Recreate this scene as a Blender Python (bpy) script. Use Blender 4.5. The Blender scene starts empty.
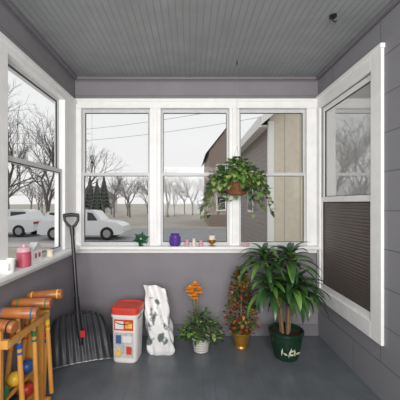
import bpy, math, random
from mathutils import Vector, Matrix
random.seed(7)
R=random.Random(11)
sc=bpy.context.scene
sc.view_settings.view_transform='Standard'
F=300.0; CZ=1.22
def P(px,py,d): return Vector(((px-190)/F*d, d, CZ-(py-203)/F*d))
def lin(c):
    out=[]
    for v in c:
        v/=255.0
        out.append(v/12.92 if v<=0.04045 else ((v+0.055)/1.055)**2.4)
    return out
# ---------- materials
def M(name,c,rough=0.6,metal=0.0,var=0.0,scale=20,bump=0.0,bscale=None,c2=None,spec=0.5,trans=0,contrast=None,stretch=None):
    m=bpy.data.materials.new(name); m.use_nodes=True
    nt=m.node_tree; b=nt.nodes['Principled BSDF']
    col=lin(c); b.inputs['Base Color'].default_value=(*col,1)
    b.inputs['Roughness'].default_value=rough; b.inputs['Metallic'].default_value=metal
    b.inputs['Specular IOR Level'].default_value=spec
    tc=nt.nodes.new('ShaderNodeTexCoord'); vec=tc.outputs['Object']
    if stretch:
        mp=nt.nodes.new('ShaderNodeMapping'); mp.inputs['Scale'].default_value=stretch
        nt.links.new(vec,mp.inputs[0]); vec=mp.outputs[0]
    if var>0 or c2:
        n=nt.nodes.new('ShaderNodeTexNoise'); n.inputs['Scale'].default_value=scale; n.inputs['Detail'].default_value=4
        nt.links.new(vec,n.inputs['Vector'])
        r=nt.nodes.new('ShaderNodeValToRGB')
        a,bb=(contrast or (0.3,0.7))
        r.color_ramp.elements[0].position=a; r.color_ramp.elements[1].position=bb
        if c2: e0=col; e1=lin(c2)
        else: e0=[v*(1-var) for v in col]; e1=[min(1,v*(1+var)) for v in col]
        r.color_ramp.elements[0].color=(*e0,1); r.color_ramp.elements[1].color=(*e1,1)
        nt.links.new(n.outputs['Fac'],r.inputs[0]); nt.links.new(r.outputs[0],b.inputs['Base Color'])
    if bump>0:
        n2=nt.nodes.new('ShaderNodeTexNoise'); n2.inputs['Scale'].default_value=bscale or scale*3
        nt.links.new(vec,n2.inputs['Vector'])
        bp=nt.nodes.new('ShaderNodeBump'); bp.inputs['Strength'].default_value=bump; bp.inputs['Distance'].default_value=0.01
        nt.links.new(n2.outputs['Fac'],bp.inputs['Height']); nt.links.new(bp.outputs[0],b.inputs['Normal'])
    return m
def grooved(name,c,axis,pitch,gw=0.08,rough=0.6,dark=0.6,bump=0.6,var=0.06,spec=0.5):
    m=bpy.data.materials.new(name); m.use_nodes=True
    nt=m.node_tree; b=nt.nodes['Principled BSDF']; L=nt.links
    col=lin(c)
    tc=nt.nodes.new('ShaderNodeTexCoord'); sp=nt.nodes.new('ShaderNodeSeparateXYZ'); L.new(tc.outputs['Object'],sp.inputs[0])
    def mth(op,a,bv=None):
        n=nt.nodes.new('ShaderNodeMath'); n.operation=op
        if isinstance(a,(int,float)): n.inputs[0].default_value=a
        else: L.new(a,n.inputs[0])
        if bv is not None:
            if isinstance(bv,(int,float)): n.inputs[1].default_value=bv
            else: L.new(bv,n.inputs[1])
        return n.outputs[0]
    f=mth('FRACT',mth('DIVIDE',sp.outputs[axis],pitch))
    d=mth('MINIMUM',f,mth('SUBTRACT',1.0,f))
    h=nt.nodes.new('ShaderNodeMapRange'); h.inputs[1].default_value=0; h.inputs[2].default_value=gw
    L.new(d,h.inputs[0])
    n=nt.nodes.new('ShaderNodeTexNoise'); n.inputs['Scale'].default_value=6; n.inputs['Detail'].default_value=5
    L.new(tc.outputs['Object'],n.inputs['Vector'])
    r=nt.nodes.new('ShaderNodeValToRGB')
    r.color_ramp.elements[0].position=.3; r.color_ramp.elements[1].position=.7
    r.color_ramp.elements[0].color=(*[v*(1-var) for v in col],1); r.color_ramp.elements[1].color=(*[v*(1+var) for v in col],1)
    L.new(n.outputs['Fac'],r.inputs[0])
    mx=nt.nodes.new('ShaderNodeMix'); mx.data_type='RGBA'
    mx.inputs[6].default_value=(*[v*dark for v in col],1)
    L.new(h.outputs[0],mx.inputs[0]); L.new(r.outputs[0],mx.inputs[7]); L.new(mx.outputs[2],b.inputs['Base Color'])
    bp=nt.nodes.new('ShaderNodeBump'); bp.inputs['Strength'].default_value=bump; bp.inputs['Distance'].default_value=0.006
    L.new(h.outputs[0],bp.inputs['Height']); L.new(bp.outputs[0],b.inputs['Normal'])
    b.inputs['Roughness'].default_value=rough; b.inputs['Specular IOR Level'].default_value=spec
    return m
def shingle(name,c,bw=0.6,rh=0.24,ax='y'):
    m=bpy.data.materials.new(name); m.use_nodes=True
    nt=m.node_tree; b=nt.nodes['Principled BSDF']; L=nt.links; col=lin(c)
    tc=nt.nodes.new('ShaderNodeTexCoord'); sp=nt.nodes.new('ShaderNodeSeparateXYZ'); L.new(tc.outputs['Object'],sp.inputs[0])
    cb=nt.nodes.new('ShaderNodeCombineXYZ'); L.new(sp.outputs[{'x':0,'y':1}[ax]],cb.inputs[0]); L.new(sp.outputs[2],cb.inputs[1])
    br=nt.nodes.new('ShaderNodeTexBrick'); L.new(cb.outputs[0],br.inputs['Vector'])
    br.inputs['Scale'].default_value=1; br.inputs['Brick Width'].default_value=bw; br.inputs['Row Height'].default_value=rh
    br.inputs['Mortar Size'].default_value=0.004; br.inputs['Mortar Smooth'].default_value=0.3
    br.inputs['Color1'].default_value=(*[v*.95 for v in col],1); br.inputs['Color2'].default_value=(*[v*1.05 for v in col],1)
    br.inputs['Mortar'].default_value=(*[v*.6 for v in col],1)
    L.new(br.outputs['Color'],b.inputs['Base Color'])
    bp=nt.nodes.new('ShaderNodeBump'); bp.invert=True; bp.inputs['Strength'].default_value=.6; bp.inputs['Distance'].default_value=.006
    L.new(br.outputs['Fac'],bp.inputs['Height']); L.new(bp.outputs[0],b.inputs['Normal'])
    b.inputs['Roughness'].default_value=.6
    return m
def glassmat(name,gl=0.03,tint=(.97,.98,.98),rough=0.0):
    m=bpy.data.materials.new(name); m.use_nodes=True; nt=m.node_tree
    for n in list(nt.nodes): nt.nodes.remove(n)
    o=nt.nodes.new('ShaderNodeOutputMaterial'); t=nt.nodes.new('ShaderNodeBsdfTransparent'); g=nt.nodes.new('ShaderNodeBsdfGlossy')
    t.inputs[0].default_value=(*tint,1); g.inputs['Roughness'].default_value=rough
    mx=nt.nodes.new('ShaderNodeMixShader'); mx.inputs[0].default_value=gl
    nt.links.new(t.outputs[0],mx.inputs[1]); nt.links.new(g.outputs[0],mx.inputs[2]); nt.links.new(mx.outputs[0],o.inputs[0])
    return m
def mirrorish(name,c,gl,rough=0.02,gcol=(1,1,1)):
    m=bpy.data.materials.new(name); m.use_nodes=True; nt=m.node_tree
    for n in list(nt.nodes): nt.nodes.remove(n)
    o=nt.nodes.new('ShaderNodeOutputMaterial'); t=nt.nodes.new('ShaderNodeBsdfDiffuse'); g=nt.nodes.new('ShaderNodeBsdfGlossy')
    t.inputs[0].default_value=(*lin(c),1); g.inputs['Roughness'].default_value=rough; g.inputs[0].default_value=(*gcol,1)
    mx=nt.nodes.new('ShaderNodeMixShader'); mx.inputs[0].default_value=gl
    nt.links.new(t.outputs[0],mx.inputs[1]); nt.links.new(g.outputs[0],mx.inputs[2]); nt.links.new(mx.outputs[0],o.inputs[0])
    return m
# ---------- mesh builder
class MB:
    def __init__(s): s.v=[];s.f=[];s.m=[];s.sm=[];s.mats=[]
    def mi(s,m):
        if m not in s.mats: s.mats.append(m)
        return s.mats.index(m)
    def add(s,vs,fs,mat,smooth=False):
        o=len(s.v); s.v+= [tuple(v) for v in vs]; k=s.mi(mat)
        for f in fs: s.f.append([i+o for i in f]); s.m.append(k); s.sm.append(smooth)
    def box(s,a,b,mat,rot=None,piv=None):
        x0,x1=sorted((a[0],b[0]));y0,y1=sorted((a[1],b[1]));z0,z1=sorted((a[2],b[2]))
        vs=[Vector(p) for p in [(x0,y0,z0),(x1,y0,z0),(x1,y1,z0),(x0,y1,z0),(x0,y0,z1),(x1,y0,z1),(x1,y1,z1),(x0,y1,z1)]]
        if rot is not None:
            c=Vector(piv) if piv is not None else sum(vs,Vector())/8
            vs=[rot@(v-c)+c for v in vs]
        s.add(vs,[(0,3,2,1),(4,5,6,7),(0,1,5,4),(1,2,6,5),(2,3,7,6),(3,0,4,7)],mat)
    def tube(s,pts,rad,mat,seg=8,smooth=True,cap=True):
        pts=[Vector(p) for p in pts]; n=len(pts)
        if isinstance(rad,(int,float)): rad=[rad]*n
        vs=[];fs=[]
        prev=None
        for i,p in enumerate(pts):
            t=(pts[min(i+1,n-1)]-pts[max(i-1,0)]).normalized()
            if prev is None:
                u=t.orthogonal().normalized()
            else:
                u=(prev-t*prev.dot(t))
                u=u.normalized() if u.length>1e-6 else t.orthogonal().normalized()
            prev=u; w=t.cross(u)
            for k in range(seg):
                a=2*math.pi*k/seg
                vs.append(p+(u*math.cos(a)+w*math.sin(a))*rad[i])
        for i in range(n-1):
            for k in range(seg):
                k2=(k+1)%seg
                fs.append((i*seg+k,i*seg+k2,(i+1)*seg+k2,(i+1)*seg+k))
        s.add(vs,fs,mat,smooth)
        if cap:
            s.add(vs[:seg],[tuple(reversed(range(seg)))],mat); s.add(vs[-seg:],[tuple(range(seg))],mat)
    def lathe(s,c,prof,mat,seg=28,ex=2.0,ry=1.0,smooth=True,rot=0,cap=True,fn=None,mats=None):
        c=Vector(c); rings=[]
        for (r,z) in prof:
            ring=[]
            for k in range(seg):
                a=2*math.pi*k/seg
                ca,sa=math.cos(a),math.sin(a)
                x=math.copysign(abs(ca)**(2/ex),ca)*r; y=math.copysign(abs(sa)**(2/ex),sa)*r*ry
                v=Vector((x*math.cos(rot)-y*math.sin(rot),x*math.sin(rot)+y*math.cos(rot),z))+c
                if fn: v=fn(v,a,z)
                ring.append(v)
            rings.append(ring)
        for i in range(len(rings)-1):
            vs=rings[i]+rings[i+1]
            fs=[(k,(k+1)%seg,seg+(k+1)%seg,seg+k) for k in range(seg)]
            s.add(vs,fs,(mats[i] if mats else mat),smooth)
        if cap:
            s.add(rings[0],[tuple(reversed(range(seg)))],mat)
            s.add(rings[-1],[tuple(range(seg))],(mats[-1] if mats else mat))
    def ball(s,c,r,mat,seg=16,rings=10):
        if isinstance(r,(int,float)): r=(r,r,r)
        c=Vector(c); vs=[];fs=[]
        for i in range(rings+1):
            th=math.pi*i/rings
            for k in range(seg):
                a=2*math.pi*k/seg
                vs.append(c+Vector((r[0]*math.sin(th)*math.cos(a),r[1]*math.sin(th)*math.sin(a),r[2]*math.cos(th))))
        for i in range(rings):
            for k in range(seg):
                k2=(k+1)%seg
                fs.append((i*seg+k,(i+1)*seg+k,(i+1)*seg+k2,i*seg+k2))
        s.add(vs,fs,mat,True)
    def leaf(s,b,az,el,L,W,droop,mat,n=5,fold=0.25,peak=0.45,clamp=None,bend=0.0):
        p=Vector(b); vs=[];fs=[]
        for i in range(n+1):
            t=i/n; e=el-droop*t; a=az+bend*t
            d=Vector((math.cos(e)*math.cos(a),math.cos(e)*math.sin(a),math.sin(e)))
            side=Vector((-math.sin(a),math.cos(a),0)); up=side.cross(d)*-1
            if t<peak: w=math.sin(math.pi/2*(t/peak))**0.8 if t>0 else 0.12
            else: w=math.cos(math.pi/2*((t-peak)/(1-peak)))**0.8 if t<1 else 0.0
            w=w*W/2
            q=p.copy()
            tri=[q+side*w+up*w*fold,q,q-side*w+up*w*fold]
            if clamp: tri=[clamp(v) for v in tri]
            vs+=tri
            p=p+d*(L/n)
        for i in range(n):
            o=i*3
            fs+=[(o,o+1,o+4,o+3),(o+1,o+2,o+5,o+4)]
        s.add(vs,fs,mat,True)
    def build(s,name,bevel=0,parent=None):
        me=bpy.data.meshes.new(name); me.from_pydata(s.v,[],s.f)
        for m in s.mats: me.materials.append(m)
        me.polygons.foreach_set('material_index',s.m); me.polygons.foreach_set('use_smooth',s.sm)
        me.validate(); me.update()
        o=bpy.data.objects.new(name,me); sc.collection.objects.link(o)
        if bevel:
            bv=o.modifiers.new('bevel','BEVEL'); bv.width=bevel; bv.segments=2; bv.limit_method='ANGLE'
        if parent: o.parent=parent
        return o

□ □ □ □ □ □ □

WHAT TO DO: Tally the lines containing "scene". Provide the number without any other words.

ANSWER FOR THE TASK: 2